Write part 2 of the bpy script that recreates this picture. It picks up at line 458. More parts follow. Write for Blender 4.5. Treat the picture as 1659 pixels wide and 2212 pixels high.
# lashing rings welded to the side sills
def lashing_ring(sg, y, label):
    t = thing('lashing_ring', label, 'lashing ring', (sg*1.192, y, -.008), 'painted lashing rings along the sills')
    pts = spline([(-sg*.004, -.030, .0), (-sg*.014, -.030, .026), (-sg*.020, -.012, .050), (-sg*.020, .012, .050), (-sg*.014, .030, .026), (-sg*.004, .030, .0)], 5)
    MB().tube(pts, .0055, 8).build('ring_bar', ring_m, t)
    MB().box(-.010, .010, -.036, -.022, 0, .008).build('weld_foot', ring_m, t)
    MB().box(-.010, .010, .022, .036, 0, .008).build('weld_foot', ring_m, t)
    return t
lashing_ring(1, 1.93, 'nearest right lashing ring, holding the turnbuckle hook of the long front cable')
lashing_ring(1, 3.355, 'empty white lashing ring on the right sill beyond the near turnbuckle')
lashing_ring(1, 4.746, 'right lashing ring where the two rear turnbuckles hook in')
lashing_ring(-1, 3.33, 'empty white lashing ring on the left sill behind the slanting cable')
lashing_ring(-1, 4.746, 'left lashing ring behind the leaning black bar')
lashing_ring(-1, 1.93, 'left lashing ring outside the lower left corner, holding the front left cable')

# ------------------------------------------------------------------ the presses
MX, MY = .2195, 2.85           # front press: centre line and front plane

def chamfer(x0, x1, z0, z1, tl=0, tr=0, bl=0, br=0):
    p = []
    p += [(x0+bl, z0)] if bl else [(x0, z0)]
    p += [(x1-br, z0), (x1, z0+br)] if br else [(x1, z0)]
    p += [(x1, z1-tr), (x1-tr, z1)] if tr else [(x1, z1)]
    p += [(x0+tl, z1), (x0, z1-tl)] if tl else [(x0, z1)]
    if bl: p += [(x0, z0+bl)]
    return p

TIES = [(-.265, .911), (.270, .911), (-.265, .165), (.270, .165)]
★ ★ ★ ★
*STATED TASK*: Would you give the material above again, complete and exact?

*EXERCISE RESPONSE*:
Write part 2 of the bpy script that recreates this picture. It picks up at line 458. More parts follow. Write for Blender 4.5. Treat the picture as 1659 pixels wide and 2212 pixels high.
# lashing rings welded to the side sills
def lashing_ring(sg, y, label):
    t = thing('lashing_ring', label, 'lashing ring', (sg*1.192, y, -.008), 'painted lashing rings along the sills')
    pts = spline([(-sg*.004, -.030, .0), (-sg*.014, -.030, .026), (-sg*.020, -.012, .050), (-sg*.020, .012, .050), (-sg*.014, .030, .026), (-sg*.004, .030, .0)], 5)
    MB().tube(pts, .0055, 8).build('ring_bar', ring_m, t)
    MB().box(-.010, .010, -.036, -.022, 0, .008).build('weld_foot', ring_m, t)
    MB().box(-.010, .010, .022, .036, 0, .008).build('weld_foot', ring_m, t)
    return t
lashing_ring(1, 1.93, 'nearest right lashing ring, holding the turnbuckle hook of the long front cable')
lashing_ring(1, 3.355, 'empty white lashing ring on the right sill beyond the near turnbuckle')
lashing_ring(1, 4.746, 'right lashing ring where the two rear turnbuckles hook in')
lashing_ring(-1, 3.33, 'empty white lashing ring on the left sill behind the slanting cable')
lashing_ring(-1, 4.746, 'left lashing ring behind the leaning black bar')
lashing_ring(-1, 1.93, 'left lashing ring outside the lower left corner, holding the front left cable')

# ------------------------------------------------------------------ the presses
MX, MY = .2195, 2.85           # front press: centre line and front plane

def chamfer(x0, x1, z0, z1, tl=0, tr=0, bl=0, br=0):
    p = []
    p += [(x0+bl, z0)] if bl else [(x0, z0)]
    p += [(x1-br, z0), (x1, z0+br)] if br else [(x1, z0)]
    p += [(x1, z1-tr), (x1-tr, z1)] if tr else [(x1, z1)]
    p += [(x0+tl, z1), (x0, z1-tl)] if tl else [(x0, z1)]
    if bl: p += [(x0, z0+bl)]
    return p

TIES = [(-.265, .911), (.270, .911), (-.265, .165), (.270, .165)]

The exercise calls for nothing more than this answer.